C’est n’importe quoi, surréaliste. C’est une blague. On rigole beaucoup. Dans beaucoup de situations aujourd’hui, les gens sont dans l’impossibilité de respecter les gestes barrières. Ils se côtoient. Les choses ont été pensées hors du contexte général.

Quelle a été votre réaction à l’annonce du plan culture par le président de la République, Emmanuel Macron ?

Nous attendons de vraies mesures. Dans les annonces intéressantes, il faut retenir la formation à distance pour les équipes. Les personnes qui ont moins de travail peuvent se former. Il y a aussi le prolongement des droits pour les intermittents du spectacle. Le fait de proposer une année blanche était attendue mais elle doit assurer des revenus acceptables. Pour l’instant, il n’y a pas de décisions fortes. Les chiffres avancés sont ridicules par rapport aux autres secteurs. Quant à l’attitude particulière du chef de l’État, elle est révélatrice du peu d’attention et d’intérêt pour ce secteur culturel.

Quelle sera selon vous la réaction du public ?

C’est la grande inconnue. Nous avons un public fidèle, abonné qui vient à beaucoup de représentations. Celui-ci sera présent. Le travail que j’envisage d’entreprendre, c’est de faire venir le public éloigné de la culture grâce à la médiation, à un projet hors les murs, si tant est que les petites communes soient partantes. Il y a un appétit du public pour les spectacles.

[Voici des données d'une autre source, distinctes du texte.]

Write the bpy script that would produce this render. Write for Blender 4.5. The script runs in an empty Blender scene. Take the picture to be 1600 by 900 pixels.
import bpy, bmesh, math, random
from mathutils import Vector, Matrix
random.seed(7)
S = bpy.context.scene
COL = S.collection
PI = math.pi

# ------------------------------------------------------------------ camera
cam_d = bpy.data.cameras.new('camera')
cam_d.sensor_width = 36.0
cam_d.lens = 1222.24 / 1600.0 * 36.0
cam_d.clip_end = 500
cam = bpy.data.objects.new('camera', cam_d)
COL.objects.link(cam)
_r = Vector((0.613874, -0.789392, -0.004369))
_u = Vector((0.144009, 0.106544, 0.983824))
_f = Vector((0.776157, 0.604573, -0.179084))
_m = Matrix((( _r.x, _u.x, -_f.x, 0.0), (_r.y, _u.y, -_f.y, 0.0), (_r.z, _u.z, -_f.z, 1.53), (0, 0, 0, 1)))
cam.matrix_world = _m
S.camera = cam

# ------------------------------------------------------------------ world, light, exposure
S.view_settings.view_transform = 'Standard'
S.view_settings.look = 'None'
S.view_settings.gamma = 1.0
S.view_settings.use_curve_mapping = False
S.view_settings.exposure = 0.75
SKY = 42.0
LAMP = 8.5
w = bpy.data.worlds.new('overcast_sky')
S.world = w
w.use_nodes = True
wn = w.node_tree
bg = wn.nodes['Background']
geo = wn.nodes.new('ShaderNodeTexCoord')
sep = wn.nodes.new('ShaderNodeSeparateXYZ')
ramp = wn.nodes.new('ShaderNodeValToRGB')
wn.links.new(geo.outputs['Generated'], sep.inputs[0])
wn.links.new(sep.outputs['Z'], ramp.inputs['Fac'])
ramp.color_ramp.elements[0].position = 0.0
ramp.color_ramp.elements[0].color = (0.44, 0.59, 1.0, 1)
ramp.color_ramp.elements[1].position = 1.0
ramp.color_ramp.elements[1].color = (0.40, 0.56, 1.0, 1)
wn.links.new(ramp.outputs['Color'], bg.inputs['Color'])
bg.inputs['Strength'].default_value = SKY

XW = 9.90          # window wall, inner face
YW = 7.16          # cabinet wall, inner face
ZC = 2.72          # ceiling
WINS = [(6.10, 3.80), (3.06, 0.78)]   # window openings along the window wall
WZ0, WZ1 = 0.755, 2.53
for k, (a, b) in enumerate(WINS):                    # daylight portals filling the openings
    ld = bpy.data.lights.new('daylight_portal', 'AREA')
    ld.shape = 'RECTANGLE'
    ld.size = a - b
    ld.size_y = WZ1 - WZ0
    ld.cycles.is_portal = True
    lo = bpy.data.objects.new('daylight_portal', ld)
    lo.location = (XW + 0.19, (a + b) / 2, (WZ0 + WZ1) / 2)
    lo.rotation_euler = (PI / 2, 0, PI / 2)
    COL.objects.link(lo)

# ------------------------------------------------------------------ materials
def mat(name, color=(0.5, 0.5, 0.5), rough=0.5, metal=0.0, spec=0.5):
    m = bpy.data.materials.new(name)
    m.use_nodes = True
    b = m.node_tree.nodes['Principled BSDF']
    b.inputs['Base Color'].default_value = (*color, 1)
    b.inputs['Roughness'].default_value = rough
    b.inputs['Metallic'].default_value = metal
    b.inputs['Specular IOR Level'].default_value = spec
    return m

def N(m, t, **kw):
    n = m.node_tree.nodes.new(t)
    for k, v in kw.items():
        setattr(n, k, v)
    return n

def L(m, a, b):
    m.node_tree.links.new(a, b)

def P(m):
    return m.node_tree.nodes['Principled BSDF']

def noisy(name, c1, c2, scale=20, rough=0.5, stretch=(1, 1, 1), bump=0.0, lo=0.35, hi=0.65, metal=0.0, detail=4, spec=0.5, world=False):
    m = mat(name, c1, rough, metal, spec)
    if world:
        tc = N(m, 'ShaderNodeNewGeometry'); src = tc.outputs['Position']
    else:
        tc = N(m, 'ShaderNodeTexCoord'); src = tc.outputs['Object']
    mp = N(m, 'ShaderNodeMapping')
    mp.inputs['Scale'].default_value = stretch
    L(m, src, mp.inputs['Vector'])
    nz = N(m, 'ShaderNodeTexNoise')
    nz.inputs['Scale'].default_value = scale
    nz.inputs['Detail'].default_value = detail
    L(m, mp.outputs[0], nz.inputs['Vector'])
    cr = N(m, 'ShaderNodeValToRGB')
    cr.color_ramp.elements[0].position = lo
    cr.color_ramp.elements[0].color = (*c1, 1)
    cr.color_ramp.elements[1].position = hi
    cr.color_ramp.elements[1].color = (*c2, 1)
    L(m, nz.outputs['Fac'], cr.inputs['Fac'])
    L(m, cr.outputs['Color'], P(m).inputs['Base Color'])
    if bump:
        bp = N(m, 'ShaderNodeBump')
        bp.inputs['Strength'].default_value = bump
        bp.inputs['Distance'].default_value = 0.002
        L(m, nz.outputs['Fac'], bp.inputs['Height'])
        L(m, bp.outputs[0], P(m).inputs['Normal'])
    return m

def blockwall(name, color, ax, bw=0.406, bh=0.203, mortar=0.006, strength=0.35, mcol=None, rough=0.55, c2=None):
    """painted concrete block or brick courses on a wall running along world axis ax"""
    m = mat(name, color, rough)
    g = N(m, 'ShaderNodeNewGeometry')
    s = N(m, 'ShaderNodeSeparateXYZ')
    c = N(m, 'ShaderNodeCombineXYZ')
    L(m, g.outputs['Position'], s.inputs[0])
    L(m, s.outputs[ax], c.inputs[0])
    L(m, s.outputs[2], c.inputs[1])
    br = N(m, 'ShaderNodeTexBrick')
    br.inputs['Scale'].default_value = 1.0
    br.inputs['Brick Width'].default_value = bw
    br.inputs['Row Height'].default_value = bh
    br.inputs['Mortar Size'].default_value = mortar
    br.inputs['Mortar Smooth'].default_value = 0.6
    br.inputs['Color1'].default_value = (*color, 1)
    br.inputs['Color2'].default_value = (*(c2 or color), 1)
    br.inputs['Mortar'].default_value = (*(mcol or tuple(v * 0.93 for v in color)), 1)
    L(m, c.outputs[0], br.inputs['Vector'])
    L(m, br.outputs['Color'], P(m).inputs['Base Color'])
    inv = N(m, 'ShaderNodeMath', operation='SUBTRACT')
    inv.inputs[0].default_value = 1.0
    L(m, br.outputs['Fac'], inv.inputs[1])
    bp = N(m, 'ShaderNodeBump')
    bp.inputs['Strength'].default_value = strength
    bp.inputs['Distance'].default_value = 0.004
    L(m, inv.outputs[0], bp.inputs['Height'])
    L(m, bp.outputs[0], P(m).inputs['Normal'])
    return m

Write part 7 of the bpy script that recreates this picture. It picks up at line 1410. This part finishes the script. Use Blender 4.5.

Certains souffrent de ne plus vivre cette émotion. La capacité de résilience du  public est importante. Je reste optimiste.

Comment garantir le même plaisir ?

Pendant cette période que nous venons de vivre, il y a eu un usage abusif des écrans. L’envie de retrouver la qualité d’un spectacle en direct sera là. Si tout le monde est masqué, ce ne sera pas le même plaisir. C’est une question importante.